Pour the cornbread batter on the casserole & spread evenly with knife.

Bake 20 minutes then let sit for 10 minutes before serving


Zucchini Bread

Last summer my father-in-law supplied me with more than enough zucchini. I cut, breaded & froze so much zucchini, my upright freezer even said enough!! I started looking for a good zucchini bread recipe & found a couple I meshed together & voila, the BEST zucchini bread I’ve ever had!!

I tried freezing some loafs (original thought was to make the bread & then freeze to eat later in the year) & they kinda became squashed when I used my vacuum seal system. Then I had a brilliant moment – shred the correct amount needed of zucchini & freeze. I could make fresh loafs whenever I want thru the winter!! Taste of summer whenever we want!!! Yes, I’m supper excited at this idea!!!!!!

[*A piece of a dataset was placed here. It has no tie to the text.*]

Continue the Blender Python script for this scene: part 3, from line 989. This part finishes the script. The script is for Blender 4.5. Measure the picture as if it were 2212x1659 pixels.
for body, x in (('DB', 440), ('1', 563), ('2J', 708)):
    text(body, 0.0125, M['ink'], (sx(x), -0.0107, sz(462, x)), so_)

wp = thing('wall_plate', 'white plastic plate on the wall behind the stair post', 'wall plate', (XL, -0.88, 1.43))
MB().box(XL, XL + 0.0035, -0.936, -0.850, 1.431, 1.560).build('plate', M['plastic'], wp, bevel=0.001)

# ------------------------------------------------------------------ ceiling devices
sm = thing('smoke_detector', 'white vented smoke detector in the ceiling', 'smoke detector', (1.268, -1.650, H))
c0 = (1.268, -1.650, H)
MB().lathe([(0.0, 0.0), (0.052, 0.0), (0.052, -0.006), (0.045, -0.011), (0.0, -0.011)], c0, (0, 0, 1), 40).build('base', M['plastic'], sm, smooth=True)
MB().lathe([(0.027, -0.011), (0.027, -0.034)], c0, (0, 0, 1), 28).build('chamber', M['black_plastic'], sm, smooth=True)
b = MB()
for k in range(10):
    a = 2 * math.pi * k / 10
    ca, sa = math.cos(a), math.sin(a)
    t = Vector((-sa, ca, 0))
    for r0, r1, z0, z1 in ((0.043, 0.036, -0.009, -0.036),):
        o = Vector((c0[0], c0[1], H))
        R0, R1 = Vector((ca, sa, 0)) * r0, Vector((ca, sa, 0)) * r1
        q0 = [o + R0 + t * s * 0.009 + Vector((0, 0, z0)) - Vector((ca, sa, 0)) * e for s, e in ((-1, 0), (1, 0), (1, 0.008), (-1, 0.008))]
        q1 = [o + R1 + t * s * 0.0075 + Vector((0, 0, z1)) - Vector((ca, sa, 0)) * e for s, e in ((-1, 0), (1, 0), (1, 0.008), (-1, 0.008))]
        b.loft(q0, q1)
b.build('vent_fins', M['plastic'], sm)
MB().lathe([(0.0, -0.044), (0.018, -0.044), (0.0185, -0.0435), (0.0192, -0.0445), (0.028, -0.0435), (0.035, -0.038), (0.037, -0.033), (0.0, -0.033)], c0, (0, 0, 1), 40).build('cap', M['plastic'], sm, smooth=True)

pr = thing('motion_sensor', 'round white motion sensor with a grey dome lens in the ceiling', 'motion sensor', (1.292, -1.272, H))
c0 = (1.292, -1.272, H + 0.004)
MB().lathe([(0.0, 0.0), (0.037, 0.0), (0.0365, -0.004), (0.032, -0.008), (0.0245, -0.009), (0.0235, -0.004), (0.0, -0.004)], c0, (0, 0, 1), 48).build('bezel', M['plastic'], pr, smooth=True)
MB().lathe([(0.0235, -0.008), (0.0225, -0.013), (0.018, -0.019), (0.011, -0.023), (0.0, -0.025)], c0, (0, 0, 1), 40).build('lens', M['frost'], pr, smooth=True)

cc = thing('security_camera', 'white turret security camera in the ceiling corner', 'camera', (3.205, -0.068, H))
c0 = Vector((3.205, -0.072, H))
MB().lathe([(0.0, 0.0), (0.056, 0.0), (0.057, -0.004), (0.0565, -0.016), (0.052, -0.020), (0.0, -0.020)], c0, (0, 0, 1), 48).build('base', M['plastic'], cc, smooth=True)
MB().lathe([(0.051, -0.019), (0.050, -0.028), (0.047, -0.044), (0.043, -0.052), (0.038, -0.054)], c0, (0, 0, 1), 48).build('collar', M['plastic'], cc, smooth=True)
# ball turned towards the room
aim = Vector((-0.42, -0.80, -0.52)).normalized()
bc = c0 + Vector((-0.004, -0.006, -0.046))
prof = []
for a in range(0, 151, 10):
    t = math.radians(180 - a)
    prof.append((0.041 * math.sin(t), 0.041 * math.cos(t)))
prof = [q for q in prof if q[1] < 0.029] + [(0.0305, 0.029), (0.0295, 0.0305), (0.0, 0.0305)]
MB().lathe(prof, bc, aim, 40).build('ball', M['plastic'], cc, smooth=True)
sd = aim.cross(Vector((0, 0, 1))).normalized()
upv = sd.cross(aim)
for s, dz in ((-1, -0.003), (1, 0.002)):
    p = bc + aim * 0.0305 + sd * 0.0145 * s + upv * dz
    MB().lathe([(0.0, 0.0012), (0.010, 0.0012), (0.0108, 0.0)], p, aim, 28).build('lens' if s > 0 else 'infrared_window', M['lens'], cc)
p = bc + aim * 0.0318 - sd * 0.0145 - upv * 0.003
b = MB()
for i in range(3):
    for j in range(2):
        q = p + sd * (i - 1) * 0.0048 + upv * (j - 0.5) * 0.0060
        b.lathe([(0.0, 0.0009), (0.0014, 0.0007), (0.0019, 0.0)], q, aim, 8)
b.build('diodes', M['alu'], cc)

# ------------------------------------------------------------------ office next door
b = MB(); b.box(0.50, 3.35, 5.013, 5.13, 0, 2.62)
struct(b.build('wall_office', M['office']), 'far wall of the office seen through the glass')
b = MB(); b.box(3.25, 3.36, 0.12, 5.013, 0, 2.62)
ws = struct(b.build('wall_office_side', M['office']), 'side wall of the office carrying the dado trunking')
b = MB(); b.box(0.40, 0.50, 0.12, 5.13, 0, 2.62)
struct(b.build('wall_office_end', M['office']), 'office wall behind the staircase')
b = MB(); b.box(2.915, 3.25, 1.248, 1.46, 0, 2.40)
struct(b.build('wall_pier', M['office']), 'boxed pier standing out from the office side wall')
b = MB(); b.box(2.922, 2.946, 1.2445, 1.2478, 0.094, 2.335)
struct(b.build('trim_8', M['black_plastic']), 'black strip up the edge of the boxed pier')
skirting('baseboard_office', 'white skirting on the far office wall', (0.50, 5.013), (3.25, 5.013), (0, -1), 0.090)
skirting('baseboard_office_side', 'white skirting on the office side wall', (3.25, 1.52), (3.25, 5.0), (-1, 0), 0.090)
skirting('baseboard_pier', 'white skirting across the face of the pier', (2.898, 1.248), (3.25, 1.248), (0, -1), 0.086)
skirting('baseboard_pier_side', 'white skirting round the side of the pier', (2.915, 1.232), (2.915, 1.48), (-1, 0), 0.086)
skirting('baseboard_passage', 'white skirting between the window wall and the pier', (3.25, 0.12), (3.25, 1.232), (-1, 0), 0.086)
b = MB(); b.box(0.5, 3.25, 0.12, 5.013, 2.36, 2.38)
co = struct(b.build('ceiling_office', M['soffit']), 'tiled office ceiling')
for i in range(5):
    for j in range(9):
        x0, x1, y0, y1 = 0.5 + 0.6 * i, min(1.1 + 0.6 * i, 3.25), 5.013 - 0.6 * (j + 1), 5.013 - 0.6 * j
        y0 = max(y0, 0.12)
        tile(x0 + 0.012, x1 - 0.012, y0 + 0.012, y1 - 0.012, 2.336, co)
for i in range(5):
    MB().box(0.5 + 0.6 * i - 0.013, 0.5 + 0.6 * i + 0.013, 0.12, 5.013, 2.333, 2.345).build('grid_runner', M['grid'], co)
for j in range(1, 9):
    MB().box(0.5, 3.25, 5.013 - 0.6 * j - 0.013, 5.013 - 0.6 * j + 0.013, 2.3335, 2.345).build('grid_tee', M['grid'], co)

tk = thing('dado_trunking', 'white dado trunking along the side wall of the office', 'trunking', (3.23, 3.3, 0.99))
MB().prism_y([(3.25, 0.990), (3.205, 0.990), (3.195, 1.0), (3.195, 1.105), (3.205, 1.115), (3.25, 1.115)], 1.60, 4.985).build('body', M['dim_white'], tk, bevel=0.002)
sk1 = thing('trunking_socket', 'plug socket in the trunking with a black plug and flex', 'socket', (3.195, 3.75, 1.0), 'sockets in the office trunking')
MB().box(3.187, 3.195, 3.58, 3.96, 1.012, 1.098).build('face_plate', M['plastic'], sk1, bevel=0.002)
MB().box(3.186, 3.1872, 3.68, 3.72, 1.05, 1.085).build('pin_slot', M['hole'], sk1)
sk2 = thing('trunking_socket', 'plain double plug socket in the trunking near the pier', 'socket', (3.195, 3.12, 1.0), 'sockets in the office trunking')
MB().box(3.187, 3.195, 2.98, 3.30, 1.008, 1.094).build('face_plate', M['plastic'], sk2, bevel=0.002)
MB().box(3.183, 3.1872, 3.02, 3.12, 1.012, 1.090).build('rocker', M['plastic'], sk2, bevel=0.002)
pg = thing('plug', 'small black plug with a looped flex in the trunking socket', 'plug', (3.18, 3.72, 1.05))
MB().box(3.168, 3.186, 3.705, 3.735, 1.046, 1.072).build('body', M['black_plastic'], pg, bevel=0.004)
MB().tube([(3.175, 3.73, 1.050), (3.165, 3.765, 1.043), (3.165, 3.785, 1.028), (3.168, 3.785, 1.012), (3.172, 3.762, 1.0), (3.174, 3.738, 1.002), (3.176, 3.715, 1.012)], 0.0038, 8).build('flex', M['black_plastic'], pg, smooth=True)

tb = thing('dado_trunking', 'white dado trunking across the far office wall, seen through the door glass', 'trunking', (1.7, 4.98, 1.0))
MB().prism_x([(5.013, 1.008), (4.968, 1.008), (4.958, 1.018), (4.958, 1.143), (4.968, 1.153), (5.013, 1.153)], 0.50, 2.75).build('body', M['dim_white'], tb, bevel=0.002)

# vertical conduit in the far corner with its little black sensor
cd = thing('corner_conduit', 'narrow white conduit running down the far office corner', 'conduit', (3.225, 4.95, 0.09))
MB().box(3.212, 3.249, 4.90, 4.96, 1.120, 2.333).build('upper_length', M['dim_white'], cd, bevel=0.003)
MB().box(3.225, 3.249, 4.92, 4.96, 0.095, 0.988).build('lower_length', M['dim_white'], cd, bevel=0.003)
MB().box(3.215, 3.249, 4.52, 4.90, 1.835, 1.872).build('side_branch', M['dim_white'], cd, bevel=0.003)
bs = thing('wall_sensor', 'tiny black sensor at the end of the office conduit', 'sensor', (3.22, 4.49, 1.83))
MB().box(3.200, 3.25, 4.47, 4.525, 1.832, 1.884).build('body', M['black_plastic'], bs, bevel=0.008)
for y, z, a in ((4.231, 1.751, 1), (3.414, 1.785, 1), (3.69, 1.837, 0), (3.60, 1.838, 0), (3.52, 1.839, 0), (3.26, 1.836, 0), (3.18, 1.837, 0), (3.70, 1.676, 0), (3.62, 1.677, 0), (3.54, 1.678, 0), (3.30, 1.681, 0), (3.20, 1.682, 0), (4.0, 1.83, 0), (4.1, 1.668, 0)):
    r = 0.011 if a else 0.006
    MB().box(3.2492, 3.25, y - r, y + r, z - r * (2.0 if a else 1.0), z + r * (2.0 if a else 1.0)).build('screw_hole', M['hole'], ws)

Ingredients (for the bread):

  • 3c whole wheat flour
  • 1t salt1t baking soda
  • 1t baking powder
  • 3t ground cinnamon
  • 1t ground nutmeg
  • 3 eggs1c coconut oil (or regular oil if you want)
  • 1 1/4c white sugar
  • 1c brown sugar
  • 5t vanilla extract
  • 3c grated zucchini (don’t drain, use it all!)
  • 1c chopped roasted walnuts/pecans

Ingredients (for the topping):

  • 1/2c regular oats
  • 1/2c brown sugar
  • 1/4c flour
  • 1/2t cinnamon
  • 1/4c butter


  1. Grease & flour two loaf pans. Preheat oven to 325 degrees.
  2. Combine all the dry ingredients in one bowl.
  3. Beat eggs, oil, vanilla and sugar together. Slowly add the dry ingredients. Stir in zucchini and nuts until well combined.
  4. Pour batter into prepared pans. Bake for 30 minutes.
  5. While the loafs are baking, make the topping mix.
  6. At 30 minutes, sprinkle the topping mix on both loafs & put the pans back in for at least 15-25 minutes more.
  7. The bread is done once a knife is inserted & pulled out & is clean.
  8. Cool in the pan for a while before removing & cooling completely on the rack.